Поиски «Лолиты»: герой-автор-читатель-книга на границе миров | страница 103



Кельтский прототекст – саги «Изгнание сыновей Уснеха», «Плавание Брана, сына Фебала» – развиваются в «Лолите» в обратном хронологическом порядке, поскольку Лолита не стремится войти в иной мир, стать частью сотворенной реальности, мира вымысла, оставаясь в границах мира вещественного, она обретает «вещественное», этому миру соответствующее счастье, получает законный социальный статус, даже богатство: Гумберт привозит деньги, возвращает Лолите дом в Рамздэле, потом переводит на нее свое имущество.

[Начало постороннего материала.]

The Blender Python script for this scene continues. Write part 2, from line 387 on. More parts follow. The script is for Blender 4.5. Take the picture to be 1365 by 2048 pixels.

Обывательская мечта сбывается с дотошной полнотой. Долли признает это: «Ах, Дик – чудный, полное супружеское счастье и все такое…» /152,т.2,с.333/, – но «безумная любовь», «чудо, магия, наваждение» остаются за пределами этого мира, принадлежат к миру иному. Лолита вспоминает Куильти, «единственного мужчину, которого она безумно любила» /152,т.2,с.333/, Гумберт живет, чтобы написать книгу о Лолите, создать мир, в котором она может обрести бессмертие.

Остров Quelquepart – модель устройства мира романа «Лолита», соединяющего несколько миров и соответствующих им героев, центр, вокруг которого выстраиваются части разрозненного, но единого целого. Путь к Лолите, совершение жертвоприношений, свидетельство и заклинание мира словом – это этапы сотворения гумбертовского мира и всего романного космоса, отдельной Вселенной, названной в романе островом Quelquepart. Мир, творимый словом, обретает качества и свойства материальной реальности. Гумберт, сотворяющий Вселенную романа, соотносим с кельтским друидом, творящим из своего заклинания мир или его новое состояние, принося себя самого в жертву миру, который должен состояться из его слова.

Но кельтская друидическая магия имела еще один аспект, принципиально значимый для понимания романа, если принять во внимание концептуальное замечание В.Е. Александрова: «Вместе с многочисленными почитателями Набокова, я вижу в нем гения комического; только он далеко этим не исчерпывается, ибо в основе набоковского комизма тоже лежит концепция потусторонности» /4,с. 11/. Заклинание друида, чтобы оно ни представляло – «великое проклятие», «озарение песни», сводилось к цели сатиры /55,с.203/. Перед сатирой все от короля до простого воина были равны и одинаково беззащитны. «Жертва оказывалась бессильной, – утверждают современные кельтологи, – против нее оборачиваются и случай и судьба, все естественные стихии – воздух, земля, огонь, небо, море – сообща ополчаются против нее; люди отворачиваются от такой жертвы» /55,с.203/. Заклинание друида, имеющие своим содержанием даже не проклятие, а улучшение мира или человека, тем не менее строилось на отрицании, сатирическом снятии состояния предшествующего. Амергин, взывающий к Эрин, уничтожает туманные облака, одно состояние мира уничтожается и сменяется другим /164,с.23/.